* PROMPT
Up to and including the line with "o['label'] = 'copper coloured hinge'", write out the listing from its first line, minus the pictures.

──────────────────────────────

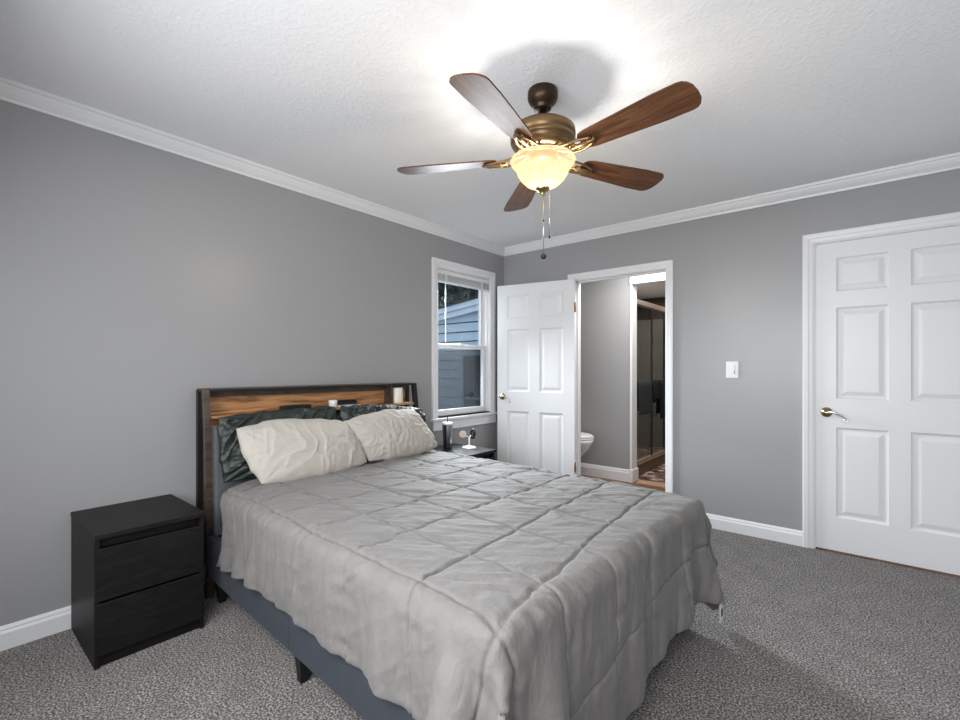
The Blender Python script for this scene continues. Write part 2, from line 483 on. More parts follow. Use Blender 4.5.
# local +x runs from the hinge to the free edge; local y=.035 side faces the room
lever(d1, 0.722, 0.035, 0.94, 1, -1, M['brass'], M['chrome'])
for zz in (0.32, 1.765):
    o = MB().lathe([(0.0, -0.045), (0.007, -0.045), (0.007, 0.045), (0.0, 0.045)], (-0.006, 0.040, zz), 12).box((-0.004, 0.0, zz - 0.04), (0.0, 0.035, zz + 0.04)).build('hinge', M['hinge'], d1)
    o['label'] = 'copper coloured hinge'

# ------------------------------------------------------------------ side window
win = empty('window_1', (0, 0, 0)); struct(win)
y0, y1, z0, z1 = WY0, WY1, WZ0, WZ1
fr = MB(); jt = 0.018
fr.box((-T, y0, z0), (0, y0 + jt, z1)); fr.box((-T, y1 - jt, z0), (0, y1, z1)); fr.box((-T, y0, z1 - jt), (0, y1, z1)); fr.box((-T, y0, z0 - 0.03), (0, y1, z0))
fr.box((-0.030, y0 + jt, z0), (-0.018, y0 + jt + 0.012, z1)); fr.box((-0.030, y1 - jt - 0.012, z0), (-0.018, y1 - jt, z1))
fr.box((-0.076, y1 - jt - 0.018, z0), (-0.064, y1 - jt, z1))
fr.build('window_frame', M['trim'], win)


def sash(name, xa, xb, za, zb, bot, top, side=0.036):
    s = MB(); ya, yb = y0 + jt + 0.001, y1 - jt - 0.001
    s.box((xa, ya, za), (xb, ya + side, zb)); s.box((xa, yb - side - 0.02, za), (xb, yb, zb))
    s.box((xa, ya + side, za), (xb, yb - side - 0.02, za + bot)); s.box((xa, ya + side, zb - top), (xb, yb - side - 0.02, zb))
    o = s.build(name, M['trim'], win, bevel=0.003)
    xm = (xa + xb) / 2
    MB().box((xm - 0.002, ya + side, za + bot), (xm + 0.002, yb - side - 0.02, zb - top)).build('pane', M['pane'], o)
    return o


sash('lower_sash', -0.062, -0.032, z0, 1.435, 0.055, 0.038)
sash('upper_sash', -0.098, -0.068, 1.400, z1 - jt, 0.036, 0.045)
scr = MB().box((-0.1165, y0 + jt, z0), (-0.1155, y1 - jt, 1.41)).build('insect_screen', M['screen'], win)
MB().box((-0.050, -0.64, 1.435), (-0.034, -0.57, 1.448)).build('sash_lock', M['whiteplastic'], win)
# raised mini blind
bl = empty('window_blind', (-0.012, (y0 + y1) / 2, z1 - jt - 0.13)); hw = (y1 - y0) / 2 - jt - 0.006
tag(bl, 'white mini blind pulled fully up at the top of the side window', 'blind')
MB().box((-0.014, -hw, 0.085), (0.016, hw, 0.124)).build('head_rail', M['whiteplastic'], bl, bevel=0.002)
sl = MB()
for i in range(9): sl.box((-0.012, -hw + 0.004, 0.034 + i * 0.0055), (0.013, hw - 0.004, 0.0365 + i * 0.0055))
sl.build('slats', M['whiteplastic'], bl)
MB().box((-0.013, -hw + 0.002, 0.014), (0.014, hw - 0.002, 0.030)).build('bottom_rail', M['whiteplastic'], bl, bevel=0.002)
MB().tube([(0.020, -hw + 0.085, 0.10), (0.021, -hw + 0.086, -0.15), (0.022, -hw + 0.088, -0.52)], 0.0042, 8).build('tilt_wand', M['whiteplastic'], bl)
for yy in (-hw + 0.10, hw - 0.12):
    MB().box((0.0132, yy, 0.014), (0.0155, yy + 0.014, 0.09)).build('ladder_tape', M['whiteplastic'], bl)
# unseen rear window (behind the camera), added to house the fill light
wr = empty('added_rear_window'); struct(wr); mb = MB()
for (a, b) in ((0.95, 1.0), (2.125, 2.175), (3.30, 3.35)): mb.box((a, YR - T, 0.75), (b, YR, 2.15))
mb.box((1.0, YR - T, 0.75), (3.3, YR, 0.80)); mb.box((1.0, YR - T, 2.10), (3.3, YR, 2.15))
mb.build('window_frame', M['trim'], wr)

# light switch
sw = empty('light_switch', (2.117, 0, 1.203)); tag(sw, 'white rocker light switch on the grey wall between the two doorways', 'light switch')
MB().box((-0.042, -0.007, -0.062), (0.042, 0, 0.062)).build('wall_plate', M['whiteplastic'], sw, bevel=0.003)
MB().box((-0.017, -0.011, -0.034), (0.017, -0.006, 0.034)).build('rocker', M['whiteplastic'], sw, bevel=0.002)
MB().box((0.012, -0.0125, -0.03), (0.0155, -0.010, -0.005)).build('dimmer_slider', M['padgrey'], sw)

# ------------------------------------------------------------------ bathroom beyond
struct(MB().box((0.0, T, -0.1), (1.95, 1.09, -0.001)).box((0.797, 0, -0.1), (1.652, T, -0.001)).build('floor.001', M['bathwood']))
struct(MB().box((0.0, 1.09, -0.1), (1.95, 3.5, -0.001)).build('floor.002', M['mosaic']))
struct(MB().box((1.02, 0.955, -0.001), (1.83, 1.10, 0.010)).build('trim_8', M['oakstrip'], bevel=0.003))
struct(MB().box((0.0, 0.97, 0), (0.962, 1.09, CZ)).box((0.962, 0.97, 2.20), (1.83, 1.09, CZ)).build('wall_partition', M['wall']))
struct(MB().box((-T, T, 0), (0.0, 3.5, CZ)).build('wall_bathroom_left', M['wall']))
struct(MB().box((1.83, T, 0), (1.95, 3.5, CZ)).build('wall_bathroom_right', M['wall']))
struct(MB().box((-T, T, CZ), (1.95, 3.5, CZ + 0.1)).build('ceiling.001', M['ceil']))
struct(MB().box((0.0, 1.09, 2.30), (1.83, 3.38, 2.32)).build('ceiling.002', M['ceil']))
struct(MB().box((0.0, 3.38, 0), (1.83, 3.5, 2.3)).build('wall_shower_back', M['darkwall']))
struct(MB().box((0.0, 1.09, 0), (0.02, 3.38, 2.3)).build('wall_shower_left', M['showerwall']))
struct(MB().box((0.0, 3.30, 0), (0.86, 3.38, 1.96)).build('wall_shower_end', M['showerwall']))
# opening post, header and baseboard of the partition
mb = MB().box((0.955, 0.957, 0.13), (0.980, 1.10, 2.11)).box((0.955, 0.950, 2.105), (1.83, 1.11, 2.20)).box((0.950, 0.945, 0), (0.992, 1.115, 0.135))
struct(mb.build('trim_9', M['trim'], bevel=0.004))
mb = MB(); mb.loft([[(xx, 0.97 - d * 1.1, z * 1.28) for d, z in BPROF] for xx in (0.0, 0.955)], True, True, False)
struct(mb.build('baseboard_bathroom', M['trim']))
cl = empty('ceiling_light', (1.35, 0.5, CZ)); tag(cl, 'flush round ceiling light just inside the bathroom doorway', 'ceiling light')
MB().lathe([(0.0, -0.012), (0.14, -0.012), (0.15, -0.006), (0.15, 0.0)], n=32).build('rim', M['whiteplastic'], cl)
rl = empty('recessed_light', (1.20, 2.6, 2.30)); tag(rl, 'small white recessed ceiling light above the shower entrance', 'ceiling light')
MB().lathe([(0.05, -0.002), (0.075, -0.008), (0.085, -0.003), (0.085, 0.0)], n=32).build('rim', M['whiteplastic'], rl)
MB().lathe([(0.0, -0.001), (0.05, -0.002)], n=32).build('diffuser', M['lamp_on'], rl)

# shower enclosure at x = .9 running along +y
sh = empty('shower_enclosure', (0.90, 1.10, 0)); tag(sh, 'framed glass shower door enclosure standing on a brown curb in the bathroom', 'shower')
MB().box((-0.10, 0, 0), (0.03, 2.19, 0.125)).build('curb', M['curb'], sh, bevel=0.006)
MB().box((-0.105, 0, 0.125), (0.035, 2.19, 0.14)).build('curb_cap', M['bronzewood'], sh, bevel=0.003)
MB().box((-0.03, 0, 1.93), (0.025, 2.19, 1.99)).build('top_rail', M['bronzewood'], sh, bevel=0.004)
MB().box((-0.03, 0, 0.14), (0.025, 2.19, 0.165)).build('bottom_track', M['bronzewood'], sh, bevel=0.003)
for ya in (0.0, 1.16, 2.16):
    MB().box((-0.022, ya, 0.165), (0.018, ya + 0.03, 1.93)).build('upright', M['bronze'], sh)
for k, (ya, yb, xx) in enumerate(((0.03, 0.72, -0.012), (0.64, 1.16, 0.006), (1.19, 2.16, -0.004))):
    o = MB().box((xx - 0.003, ya, 0.17), (xx + 0.003, yb, 1.925)).build('glass_panel', M['showerglass'], sh)
MB().box((0.003, 0.64, 0.17), (0.016, 0.665, 1.925)).build('panel_edge', M['bronze'], sh)
MB().tube([(0.055, 0.14, 1.05), (0.055, 1.10, 1.05)], 0.011, 10).tube([(0.006, 0.18, 1.05), (0.055, 0.18, 1.05)], 0.007, 8).tube([(0.006, 1.07, 1.05), (0.055, 1.07, 1.05)], 0.007, 8).build('towel_rail', M['chrome'], sh)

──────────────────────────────

* SOLUTION BELOW
The Blender Python script for this scene continues. Write part 2, from line 483 on. More parts follow. Use Blender 4.5.
# local +x runs from the hinge to the free edge; local y=.035 side faces the room
lever(d1, 0.722, 0.035, 0.94, 1, -1, M['brass'], M['chrome'])
for zz in (0.32, 1.765):
    o = MB().lathe([(0.0, -0.045), (0.007, -0.045), (0.007, 0.045), (0.0, 0.045)], (-0.006, 0.040, zz), 12).box((-0.004, 0.0, zz - 0.04), (0.0, 0.035, zz + 0.04)).build('hinge', M['hinge'], d1)
    o['label'] = 'copper coloured hinge'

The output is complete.